Cape Buffaloes in the Night

You haven’t really heard your heart beating out of your chest until you’ve driven into a herd of wild, ornery Cape buffalo at twilight in the back of an uncovered game vehicle. As the truck lights went dim, we were left with a single spotlight, aimed upward, over the herd of 150 or so silently grazing animals. The indirect light caught the eyes of the dark beasts and while we watched, they wandered within 10 feet and blinked back with glowing eyes. I held my breath.

Using a zoom, from far, far away, I saw my first Cape buffalo.

It was our second night drive into the South African bush at Sabi Sand Game Reserve. We’d already spotted the Big 5 (leopard, lion, elephant, rhino, buffalo), so every new encounter felt like icing on a heavily frosted cake. We’d finished our sun downer drinks while facing a rhino and her baby across a watering hole, when our tracker got a call on the radio saying the Cape buffalo had been spotted. And so off we sped through the dwindling light, all 10 of us tourists happily bouncing in the back of a Land Cruiser, waiting to see what we might encounter.
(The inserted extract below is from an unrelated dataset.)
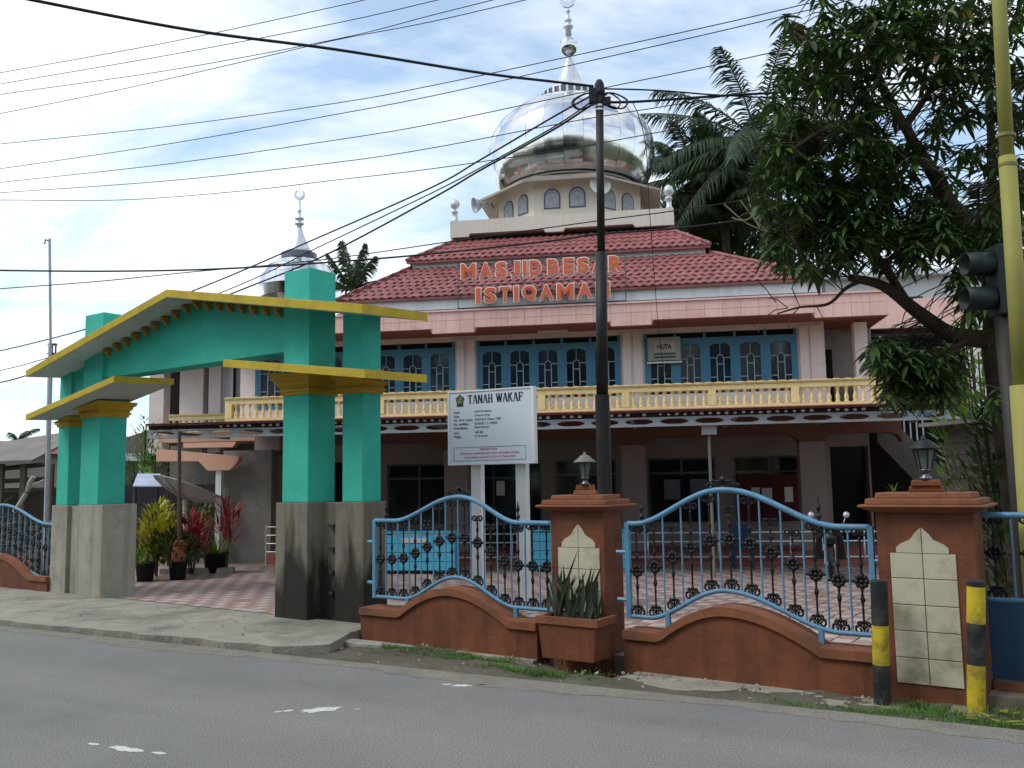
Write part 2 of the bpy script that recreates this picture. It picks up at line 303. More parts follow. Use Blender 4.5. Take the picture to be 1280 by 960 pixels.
def spline(pts, n=6):
    P = [Vector(p) for p in pts]; out = []
    for i in range(len(P)-1):
        p0 = P[max(i-1, 0)]; p1 = P[i]; p2 = P[i+1]; p3 = P[min(i+2, len(P)-1)]
        for k in range(n):
            t = k/n; out.append(0.5*((2*p1)+(p2-p0)*t+(2*p0-5*p1+4*p2-p3)*t*t+(3*p1-p0-3*p2+p3)*t**3))
    out.append(P[-1]); return out
def glyph_mesh(txt, height, width=None, depth=0.02, fat=0.0, mats=None, name='letter', spacing=1.0):
    cu = D.curves.new('txt', 'FONT'); cu.body = txt; cu.size = 1; cu.extrude = depth/2; cu.offset = fat; cu.space_character = spacing; cu.resolution_u = 4
    o = D.objects.new('txt', cu); COL.objects.link(o); bpy.context.view_layer.update()
    me = D.meshes.new_from_object(o); D.objects.remove(o); D.curves.remove(cu)
    xs = [v.co.x for v in me.vertices]; ys = [v.co.y for v in me.vertices]
    x0, x1, y0, y1 = min(xs), max(xs), min(ys), max(ys); ky = height/(y1-y0); kx = width/(x1-x0) if width else ky
    for v in me.vertices: v.co = Vector(((v.co.x-x0)*kx, -v.co.z, (v.co.y-y0)*ky))
    me.name = name; me.materials.clear()
    for m in mats: me.materials.append(m)
    me.polygons.foreach_set('material_index', [0]*len(me.polygons))
    return me

# ------------------------------------------------------------------ ground, road, apron, courtyard
def sheet(pts, z, thick, name, mat, kind='structure'):
    m = MB(); m.prism(pts, z-thick, z, 'z'); o = m.build(name, mat); o['kind'] = kind; return o
g = MB(); g.add([(-900, -900, -0.42), (900, -900, -0.42), (900, 900, -0.42), (-900, 900, -0.42)], [(0, 1, 2, 3)])
tag(g.build('ground', M('ground_earth', (70, 72, 48), 0.95, 0.25, 0.3, 0.6, 8, rgb2=(52, 66, 36), s2=0.1, amt2=0.8)), kind='structure')
def noise(x, y): return 0.5*sin(x*3.1+1.3*sin(y*2.3))+0.3*sin(x*7.7+y*5.1)+0.2*sin(x*17.3-y*13.1)
RF = Frame(-7.51, 13.44, -28.4)                       # road edge
rng = random.Random(3)
edge = []
x = -70.0
while x < 60:
    edge.append((x, rng.uniform(-0.035, 0.035)+0.03*sin(x*1.7))); x += rng.uniform(0.12, 0.3) if -6 < x < 16 else 1.5
def rw(p): q = RF.w((p[0], p[1], 0)); return (q.x, q.y)
m = MB(); m.prism([rw((-70, -11)), rw((60, -11))]+[rw(p) for p in reversed(edge)], -0.2, 0.0, 'z')
tag(m.build('road', asphalt), kind='structure')
m = MB(); m.prism([rw((-70, -16)), rw((60, -16)), rw((60, -11.02)), rw((-70, -11.02))], -0.2, 0.1, 'z')
tag(m.build('pavement', conc), kind='structure')
def blotch(cx, cy, L, W, a, seed, n=26):
    r = random.Random(seed); out = []
    for i in range(n):
        t = 2*PI*i/n; k = r.uniform(0.65, 1.1); px = cos(t)*L*k; py = sin(t)*W*k
        out.append((cx+px*cos(a)-py*sin(a), cy+px*sin(a)+py*cos(a)))
    return out
def paint(cx, cy, L, W, a, seed, label):
    mb = MB(); r = random.Random(seed)
    mb.prism([(p[0]-cx, p[1]-cy) for p in blotch(cx, cy, L, W, a, seed)], 0.001, 0.004, 'z')
    for k in range(7):
        d = r.uniform(-1.9, 1.9)*L; e = r.uniform(-1.2, 1.2)*W; s_ = r.uniform(0.02, 0.05)
        if abs(d) < L: continue
        mb.prism([(p[0]-cx, p[1]-cy) for p in blotch(cx+d*cos(a)-e*sin(a), cy+d*sin(a)+e*cos(a), s_*1.6, s_*0.6, a, k+seed, 9)], 0.001, 0.004, 'z')
    o = solo(mb, 'road_marking', paintw, label, 'road marking', WF, (0, 0, 0)); o.location = (cx, cy, 0)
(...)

The rangers and trackers usually kept mum as to what animal we were headed toward. The radio conversation was conducted in a combination of Afrikaans and Tsonga, so tourists weren’t disappointed if an interesting animal wandered out of bounds for their lodge. After six game drives and some pointed questions to our guides, we quickly learned to understand the words for lion and leopard. Or so we thought – picking them out of an actual sentence was really just dumb luck, given the jargon and multiple languages.

As we continued our high-speed chase, I could feel the humid, fragrant air permeate my skin and blow through my hair. I exhaled.  It felt good to be ingesting that much clean oxygen and breathing in part of this place that was so far from my home. I giggled at the sheer fun of the ride and how few worries I had about anything at that moment.

We rounded a final bend and our ranger tapped the brakes and turned off the headlights. Straight in front of us, across one of the few open areas in this part of the bushveld, was standing a herd of the deadly Cape buffalo. Of course, we drove right into the middle of them all. I held my breath. The tracker, whose seat was welded onto the hood of the vehicle, kept his spotlight directly out of the eyes of the mildly curious animals, but illuminated them enough for us to see them as they wandered past.

We were told we could take pictures with a flash, but my hands were so unsteady from the rush of being this close to an animal whose head was literally bullet proof, I didn’t bother to try for a shot. And honestly I wanted to kill the Englishman in front of me who took shot after shot with his two foot lens and flash. That didn’t seem to be a good idea AT ALL. Despite the reputation of the Cape buffalo, not one animal looked even remotely interested in testing the nerve of the vehicle before it. Eventually the flashes stopped and we all sat in silence while the grazing animals moved around our vehicle. It’s that silence that I began to welcome on each of the successive game drives. When everyone has shot all the photos they can, and we just sit for a moment, taking in the wild of where we are while animals go about their business of survival. I exhaled.

After a few more minutes watching the herd move around us, our ranger turned back to ask us the same question he did after every animal encounter. “Shall we leave them in peace?”